Over the last three years, evangelical leaders like Mr. Cizik have begun to reconsider their silence on environmental questions. Some evangelicals have spoken out, but not many. Among them is the Rev. Jim Ball of the Evangelical Environmental Network, who in 2002 began a "What Would Jesus Drive?" campaign and drove a hybrid vehicle across the country.

Mr. Cizik said that Mr. Ball "dragged" him to a conference on climate change in 2002 in Oxford, England. Among the speakers were evangelical scientists, including Sir John Houghton, a retired Oxford professor of atmospheric physics who was on the Intergovernmental Panel on Climate Change, a committee that issued international reports.

Sir John said in an interview that he had told the group that science and faith together provided proof that climate change should be a Christian concern.

Mr. Cizik said he had a "conversion" on climate change so profound in Oxford that he likened it to an "altar call," when nonbelievers accept Jesus a their savior. Mr. Cizik recently bought a Toyota Prius, a hybrid vehicle.

Mr. Cizik and Mr. Ball then asked Sir John to speak at a small meeting of evangelical leaders in June in Maryland called by the Evangelical Environmental Network, the National Association of Evangelicals and Christianity Today, the magazine. The leaders read Scripture and said they were moved by three watermen who caught crabs in Chesapeake Bay and said their faith had made them into environmentalists.

Those leaders produced a "covenant" in which 29 committed to "engage the evangelical community" on climate change and to produce a "consensu statement" within a year.

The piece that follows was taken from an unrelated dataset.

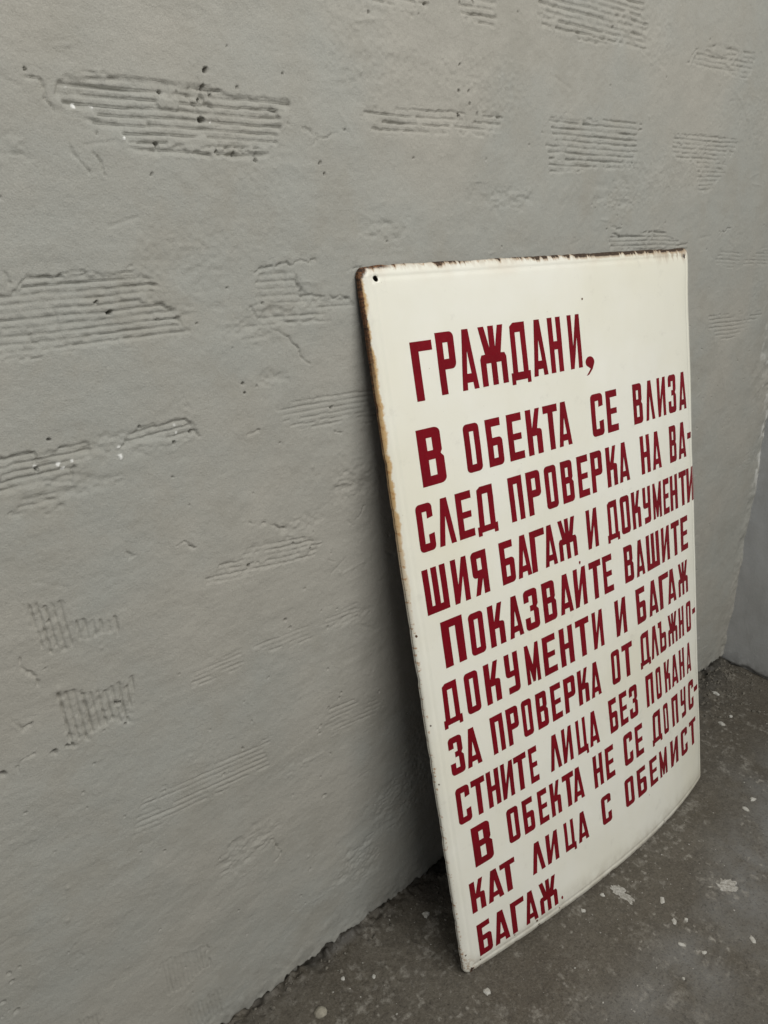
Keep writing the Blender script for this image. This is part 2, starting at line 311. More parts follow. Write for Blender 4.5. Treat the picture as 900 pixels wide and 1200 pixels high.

Soon, Christianity Today ran an editorial endorsing a bill sponsored by Senator John McCain, Republican of Arizona, along with Mr. Lieberman, that would include binding curbs on heat-trapping gases. Mr. Ball said the strongest moral argument he made to fellow evangelicals was that climate change would have disproportionate effects on the poorest regions in the world. Hurricanes, droughts and floods are widely expected to intensify as a result of climate change.

Evangelical leaders of relief and development organizations had been very receptive, he said.

"Christ said, 'What you do to the least of these you do to me,' " Mr. Ball said. "And so caring for the poor by reducing the threat of global warming is caring for Jesus Christ."

Among those speaking at the two meetings this week are Sir John and Dr. Mack McFarland, environmental manager for DuPont, who is to describe how hi company has greatly reduced emissions of heat-trapping gases.

Such an approach appeals to evangelicals, Mr. Haggard said, adding, "We want to be pro-business environmentalists."

Mr. Cizik said he was among many evangelicals who would support some regulation on heat-trapping gases.

"We're not adverse to government-mandated prohibitions on behavioral sin such as abortion," he said. "We try to restrict it. So why, if we're social tinkering to protect the sanctity of human life, ought we not be for a little tinkering to protect the environment?"

Mr. Lieberman added: "Support from the evangelical and broader religiou community can really move some people in Congress who feel some sense of moral responsibility but haven't quite settled on an exact policy response yet. This could be pivotal."